The paper follows on the first by examining the use of the Greek term ἐφήμερος as a performative act of speech, one that combines elements of exhortation and provocation. It traces a long history of ephemerality being lodged as a complaint, problem, warning or a wake-up call. The word itself literally denotes “lasting for a day” (following Dickie 1976 over Fränkel 1955) and commonly connotes the short-lived nature of human existence and endeavors. Yet it also often performs an activity above and beyond simply signifying something, especially but not only when it is used in the vocative: it imposes urgency on its listeners by creating a contrast against an opposing principle of eternality. We see the term mobilized to deliver this message from as early as the archaic period in the iambic verse of Semonides (fr. 1.3), where the nature of ephemerality is linked to our thoughts and our songs, but this is still merely a descriptive use of the term. Nonetheless, they suggest a negative aspect to mortality that allows the later exhortative use to emerge.

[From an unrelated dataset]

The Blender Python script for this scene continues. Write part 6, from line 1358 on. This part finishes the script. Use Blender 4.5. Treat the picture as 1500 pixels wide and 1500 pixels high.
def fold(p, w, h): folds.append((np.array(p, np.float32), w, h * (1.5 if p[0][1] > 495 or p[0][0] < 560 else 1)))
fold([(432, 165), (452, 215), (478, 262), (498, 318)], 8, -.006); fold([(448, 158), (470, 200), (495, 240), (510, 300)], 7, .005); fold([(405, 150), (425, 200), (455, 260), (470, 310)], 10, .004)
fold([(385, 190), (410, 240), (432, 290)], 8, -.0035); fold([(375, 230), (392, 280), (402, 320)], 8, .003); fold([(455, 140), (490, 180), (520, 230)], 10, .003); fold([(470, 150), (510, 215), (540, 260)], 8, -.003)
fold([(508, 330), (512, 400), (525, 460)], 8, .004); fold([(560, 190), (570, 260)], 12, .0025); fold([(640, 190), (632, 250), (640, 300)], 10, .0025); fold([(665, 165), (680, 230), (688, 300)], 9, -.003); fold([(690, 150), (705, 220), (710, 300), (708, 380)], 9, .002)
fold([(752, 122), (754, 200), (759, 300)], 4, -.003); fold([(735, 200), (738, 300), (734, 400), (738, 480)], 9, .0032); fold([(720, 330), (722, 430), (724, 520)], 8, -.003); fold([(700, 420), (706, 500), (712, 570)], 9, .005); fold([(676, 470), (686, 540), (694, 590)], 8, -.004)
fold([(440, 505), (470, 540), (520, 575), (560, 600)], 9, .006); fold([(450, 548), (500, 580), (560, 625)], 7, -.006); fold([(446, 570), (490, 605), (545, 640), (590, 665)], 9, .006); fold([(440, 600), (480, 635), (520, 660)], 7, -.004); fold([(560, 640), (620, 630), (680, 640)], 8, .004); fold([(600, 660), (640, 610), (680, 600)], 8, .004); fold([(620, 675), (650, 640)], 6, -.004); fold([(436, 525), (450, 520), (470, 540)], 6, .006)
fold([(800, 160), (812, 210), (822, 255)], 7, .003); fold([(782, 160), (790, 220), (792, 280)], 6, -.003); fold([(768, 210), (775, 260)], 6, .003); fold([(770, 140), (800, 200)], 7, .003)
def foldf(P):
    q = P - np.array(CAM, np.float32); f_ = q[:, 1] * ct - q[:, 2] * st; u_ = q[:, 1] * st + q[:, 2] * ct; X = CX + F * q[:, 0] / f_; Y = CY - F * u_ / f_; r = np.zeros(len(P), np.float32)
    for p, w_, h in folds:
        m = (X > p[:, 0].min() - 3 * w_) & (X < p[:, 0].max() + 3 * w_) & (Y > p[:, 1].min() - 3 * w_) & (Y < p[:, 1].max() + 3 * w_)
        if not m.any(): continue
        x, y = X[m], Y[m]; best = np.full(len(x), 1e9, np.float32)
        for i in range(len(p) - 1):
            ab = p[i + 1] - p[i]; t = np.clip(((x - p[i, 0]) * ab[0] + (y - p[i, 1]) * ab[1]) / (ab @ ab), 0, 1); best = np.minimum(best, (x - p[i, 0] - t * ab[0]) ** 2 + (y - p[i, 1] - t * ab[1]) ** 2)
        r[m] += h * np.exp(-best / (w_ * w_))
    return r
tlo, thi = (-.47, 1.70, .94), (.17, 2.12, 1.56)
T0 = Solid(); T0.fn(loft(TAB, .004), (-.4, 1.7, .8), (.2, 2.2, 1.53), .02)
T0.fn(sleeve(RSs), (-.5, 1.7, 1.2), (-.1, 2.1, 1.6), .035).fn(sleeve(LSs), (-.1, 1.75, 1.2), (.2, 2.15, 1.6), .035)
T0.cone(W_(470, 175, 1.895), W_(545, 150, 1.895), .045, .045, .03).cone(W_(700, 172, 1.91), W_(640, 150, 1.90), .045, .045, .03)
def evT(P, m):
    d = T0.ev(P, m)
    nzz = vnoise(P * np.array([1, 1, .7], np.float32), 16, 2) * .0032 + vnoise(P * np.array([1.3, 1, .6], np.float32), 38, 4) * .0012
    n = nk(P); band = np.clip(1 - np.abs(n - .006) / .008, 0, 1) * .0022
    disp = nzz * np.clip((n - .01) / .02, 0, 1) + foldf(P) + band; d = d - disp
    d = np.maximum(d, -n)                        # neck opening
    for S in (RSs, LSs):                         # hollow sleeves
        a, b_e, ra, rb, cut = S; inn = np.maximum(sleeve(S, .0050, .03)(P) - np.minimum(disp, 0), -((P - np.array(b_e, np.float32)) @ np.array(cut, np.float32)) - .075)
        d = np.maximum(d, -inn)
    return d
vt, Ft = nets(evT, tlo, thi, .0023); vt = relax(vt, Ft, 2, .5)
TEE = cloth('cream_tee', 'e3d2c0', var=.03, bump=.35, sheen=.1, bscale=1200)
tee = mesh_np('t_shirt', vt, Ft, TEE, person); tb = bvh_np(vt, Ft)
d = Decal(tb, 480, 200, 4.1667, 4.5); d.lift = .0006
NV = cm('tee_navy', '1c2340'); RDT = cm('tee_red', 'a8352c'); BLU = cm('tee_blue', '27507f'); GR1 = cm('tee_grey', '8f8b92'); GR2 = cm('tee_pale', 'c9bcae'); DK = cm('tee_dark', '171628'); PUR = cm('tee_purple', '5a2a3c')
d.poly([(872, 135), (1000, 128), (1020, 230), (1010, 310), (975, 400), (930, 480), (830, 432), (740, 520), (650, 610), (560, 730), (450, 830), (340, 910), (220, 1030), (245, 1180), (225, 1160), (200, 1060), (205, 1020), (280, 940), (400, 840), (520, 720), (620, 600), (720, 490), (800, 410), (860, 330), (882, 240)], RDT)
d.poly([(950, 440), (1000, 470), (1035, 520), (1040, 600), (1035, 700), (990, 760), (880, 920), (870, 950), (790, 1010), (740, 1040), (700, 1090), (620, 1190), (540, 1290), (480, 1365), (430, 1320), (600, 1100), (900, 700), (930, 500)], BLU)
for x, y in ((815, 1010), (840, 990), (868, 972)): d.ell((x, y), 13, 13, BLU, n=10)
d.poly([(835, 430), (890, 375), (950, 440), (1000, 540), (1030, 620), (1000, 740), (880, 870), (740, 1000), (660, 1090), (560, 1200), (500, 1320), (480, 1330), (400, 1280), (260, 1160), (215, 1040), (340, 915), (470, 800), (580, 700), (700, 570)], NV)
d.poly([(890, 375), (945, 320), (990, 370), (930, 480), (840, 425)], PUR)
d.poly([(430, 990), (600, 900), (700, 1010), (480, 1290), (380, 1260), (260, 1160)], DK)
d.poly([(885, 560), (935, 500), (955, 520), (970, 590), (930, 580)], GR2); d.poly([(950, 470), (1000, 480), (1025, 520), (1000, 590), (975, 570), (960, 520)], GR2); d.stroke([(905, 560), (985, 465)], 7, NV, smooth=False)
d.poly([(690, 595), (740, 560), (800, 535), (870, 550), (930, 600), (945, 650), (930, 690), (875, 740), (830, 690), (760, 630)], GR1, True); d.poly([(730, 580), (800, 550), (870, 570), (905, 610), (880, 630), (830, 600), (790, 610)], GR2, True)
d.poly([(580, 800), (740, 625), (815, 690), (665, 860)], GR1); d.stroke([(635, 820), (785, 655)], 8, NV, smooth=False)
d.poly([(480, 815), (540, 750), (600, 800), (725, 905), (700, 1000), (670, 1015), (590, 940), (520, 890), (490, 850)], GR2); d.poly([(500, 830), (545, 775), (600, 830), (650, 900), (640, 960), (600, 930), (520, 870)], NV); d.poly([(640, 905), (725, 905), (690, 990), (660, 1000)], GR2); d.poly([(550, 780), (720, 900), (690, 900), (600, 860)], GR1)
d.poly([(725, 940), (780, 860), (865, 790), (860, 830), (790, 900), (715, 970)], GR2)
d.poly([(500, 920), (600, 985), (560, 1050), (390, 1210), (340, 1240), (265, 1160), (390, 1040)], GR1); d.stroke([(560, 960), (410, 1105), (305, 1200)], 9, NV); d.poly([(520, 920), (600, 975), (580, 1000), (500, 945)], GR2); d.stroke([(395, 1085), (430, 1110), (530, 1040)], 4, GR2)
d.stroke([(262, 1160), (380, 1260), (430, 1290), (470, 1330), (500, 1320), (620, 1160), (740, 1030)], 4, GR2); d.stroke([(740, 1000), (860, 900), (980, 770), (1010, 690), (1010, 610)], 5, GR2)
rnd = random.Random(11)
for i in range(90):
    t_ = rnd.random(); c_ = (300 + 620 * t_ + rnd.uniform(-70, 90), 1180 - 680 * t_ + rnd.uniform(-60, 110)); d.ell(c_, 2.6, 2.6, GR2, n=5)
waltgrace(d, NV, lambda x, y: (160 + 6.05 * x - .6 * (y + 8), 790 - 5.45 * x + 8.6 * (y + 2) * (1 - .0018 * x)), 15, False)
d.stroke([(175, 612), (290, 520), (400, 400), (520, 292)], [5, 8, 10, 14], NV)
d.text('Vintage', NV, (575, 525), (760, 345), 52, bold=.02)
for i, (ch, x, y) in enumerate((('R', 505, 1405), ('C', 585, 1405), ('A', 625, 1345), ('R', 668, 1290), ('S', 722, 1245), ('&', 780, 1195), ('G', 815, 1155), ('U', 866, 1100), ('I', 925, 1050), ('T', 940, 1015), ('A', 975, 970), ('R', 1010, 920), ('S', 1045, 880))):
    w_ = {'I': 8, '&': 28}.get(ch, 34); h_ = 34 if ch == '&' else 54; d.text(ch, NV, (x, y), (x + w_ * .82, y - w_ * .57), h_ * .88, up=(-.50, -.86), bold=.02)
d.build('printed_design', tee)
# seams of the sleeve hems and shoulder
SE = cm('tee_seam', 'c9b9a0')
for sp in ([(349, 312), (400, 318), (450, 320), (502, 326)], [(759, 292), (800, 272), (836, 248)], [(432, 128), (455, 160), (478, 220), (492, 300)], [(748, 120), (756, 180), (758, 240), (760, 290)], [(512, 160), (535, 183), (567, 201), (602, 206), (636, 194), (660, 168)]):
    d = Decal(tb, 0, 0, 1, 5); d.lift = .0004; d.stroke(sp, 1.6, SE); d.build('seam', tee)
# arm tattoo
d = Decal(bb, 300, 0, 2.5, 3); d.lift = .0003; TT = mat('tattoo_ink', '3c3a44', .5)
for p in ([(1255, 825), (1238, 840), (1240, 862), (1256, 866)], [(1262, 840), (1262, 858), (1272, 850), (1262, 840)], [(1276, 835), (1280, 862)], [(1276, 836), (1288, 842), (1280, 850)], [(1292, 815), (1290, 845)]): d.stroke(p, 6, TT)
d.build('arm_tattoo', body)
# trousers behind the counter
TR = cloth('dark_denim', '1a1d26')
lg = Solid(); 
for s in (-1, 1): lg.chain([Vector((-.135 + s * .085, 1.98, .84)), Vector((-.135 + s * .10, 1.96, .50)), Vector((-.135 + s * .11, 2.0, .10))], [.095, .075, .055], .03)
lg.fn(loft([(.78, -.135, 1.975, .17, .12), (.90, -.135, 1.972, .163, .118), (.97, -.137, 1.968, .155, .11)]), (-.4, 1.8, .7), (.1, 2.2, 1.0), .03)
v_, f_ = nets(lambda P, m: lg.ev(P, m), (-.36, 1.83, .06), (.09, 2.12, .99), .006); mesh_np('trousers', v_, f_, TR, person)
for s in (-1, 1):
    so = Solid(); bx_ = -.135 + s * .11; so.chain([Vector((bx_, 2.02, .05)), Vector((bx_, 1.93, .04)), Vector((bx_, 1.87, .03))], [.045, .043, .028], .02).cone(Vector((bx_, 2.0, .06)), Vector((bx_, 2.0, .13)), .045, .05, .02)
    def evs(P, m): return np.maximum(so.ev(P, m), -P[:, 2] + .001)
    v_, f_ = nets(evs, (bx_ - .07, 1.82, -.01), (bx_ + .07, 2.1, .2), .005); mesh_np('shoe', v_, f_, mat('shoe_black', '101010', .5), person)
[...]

My argument is that this human problem—that of being an ἐφήμερος—is an animating challenge in the archaic and classical Greek imagination. It is implicit even when the term ἐφήμερος is not used, as in several poems of Simonides, who specifically points to the difficulty of human life as fleeting and challenges poetry to construct an eternity in return; the exhortative discourse of the ephemeral is an element of his overall poetics of generative negativity (as outlined by Carson 1999). The challenge of ephemerality is most clearly expressed in the well-known lines from Pindar, Pythian 8, in which I follow Most 2012 (and an ancient scholiast) in taking the word ἐπάμεροι as a vocative rather than as a nominative. This usage makes explicit the implied problematic of ephemeral existence. The exclamation, “creatures of a day! what is someone? what is no one?” (ἐπάμεροι: τί δέ τις; τί δ᾽ οὔ τις;), is followed by lines that designate mortals as a “dream of a shadow,” who are only occasionally granted light by the gods. This passage will be discussed alongside a seeming parody of it in Aristophanes’ Birds (685-7), in which the audience is also addressed as ἐφημέριοι, as against the immortal and knowledgeable birds. The use of the phrase in parody of course points to the recognizability of the trope in general.

So ingrained is the negative connotation of ἐφήμερος that by the time of Aeschylus’ Prometheus Bound, the term can be trotted out as a casual insult with no explanation, but merely a juxtaposing term (the gods) that is first explicit and then merely implied: the ephemeral as the human is defined here by its absence of divinity. Its four uses in the play (at 83, 253, 547 and 945) map the cultural familiarity of this particular dialectic. In later literature, when this binary of ephemerality/eternity has been fully paradigmatic, ἐφήμερος becomes a term that, all by itself, can summon its inverse. Beyond this, the inverse of the ephemeral can be shaped to context. Thus the Athenian Stranger in Plato’s Laws adopts this poetic discourse when he imagines addressing the Athenians en masse as ἐφήμεροι. Implying that their short lives make them ignorant of their own nature, he summons not the eternal nature of the gods to compensate, but rather the permanence of state and race (923a). The power of the ephemerality as exhortation thus makes its way from the poetic to the political and philosophical spheres.